Friday, December 07, 2007

ROMNEY HELPS EXPOSE THE GOP/FUNDIE NARRATIVE

(h/t Atrios)

Mitt Romney's Apologia has brought needed attention to the pseudo-religious crap the GOP has been wallowing in lo these many years and revealed serious cracks in Karl Rove's once mighty Coalition.

My first thought about Mitt's speech is that it excludes Buddhism and Taoism, two religions that don't have a God. In fact, Buddhism may not even have an eternal afterlife (and surely no Hell):
In some early texts the Buddha left unanswered certain questions regarding the destiny of persons who have reached this ultimate goal. He even refused to speculate as to whether fully purified saints, after death, continued to exist or ceased to exist. Such questions, he maintained, were not relevant to the practice of the path and could not in any event be answered from within the confines of ordinary human existence. Indeed, he asserted that any discussion of the nature of nirvana would only distort or misrepresent it. But he also asserted with even more insistence that nirvana can be experienced—and experienced in the present existence—by those who, knowing the Buddhist truth, practice the Buddhist path. 1

Even Ramesh Ponnuru of the wingnut NRO feels that atheists and agnostics should have been given some respect, "It would have been nice if Romney, while making room for people of all faiths in this country, could have also made some room for people with none." That's a pretty amazing statement coming from a leading conservative magazine. Blue Texan at Firedoglake kindly provides excerts of Peggy Noonan column in which crazy Peggy takes pretty much the same stance at Ramesh but is MUCH MORE honest:

There was one significant mistake in the speech. I do not know why Romney did not include nonbelievers in his moving portrait of the great American family. We were founded by believing Christians, but soon enough Jeremiah Johnson, and the old proud agnostic mountain men, and the village atheist, and the Brahmin doubter, were there, and they too are part of us, part of this wonderful thing we have. Why did Mr. Romney not do the obvious thing and include them? My guess: It would have been reported, and some idiots would have seen it and been offended that this Romney character likes to laud atheists. And he would have lost the idiot vote.

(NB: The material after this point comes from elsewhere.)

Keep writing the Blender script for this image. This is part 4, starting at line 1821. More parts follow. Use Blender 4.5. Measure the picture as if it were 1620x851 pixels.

My feeling is we've bowed too far to the idiots.

There's some unintended irony in Noonan calling others idiots but at least she comes down on the correct side of the issue. David Brooks, a mediocre wingnut hack who happens to write a column for the Paper of Record also comes down on the side of us heathens:
The first casualty is the national community. Romney described a communityyesterday. Observant Catholics, Baptists, Methodists, Jews and Muslims are inside that community. The nonobservant are not. There was not even a perfunctory sentence showing respect for the nonreligious.

Phila at Bouphonia astutely points out that Mitt's affirmation of the Separation of Church and State is like a slap in the face to many of the Fundies and their mouthpieces like Medved and Prager.

Overall, I have to give Mitt credit for exposing the fraudulent Christianity of the GOP. Memeo has more takes here and here.


1Buddhism. (2007). In Encyclopædia Britannica. Retrieved December 7, 2007, from Encyclopædia Britannica Online: http://search.eb.com/eb/article-68656

2 comments:

Anonymous said...

Sure, Romney should have mentioned atheists. That doesn't detract from his poweful message of the nation's religious heritage and freedom. We are a free people under God.

FireDogLake especially hates conservative, evangelicals or not.

American Power

Steve J. said...

We are NOT "under God." That phrase doesn't come from the Founders and is not in the Constitution.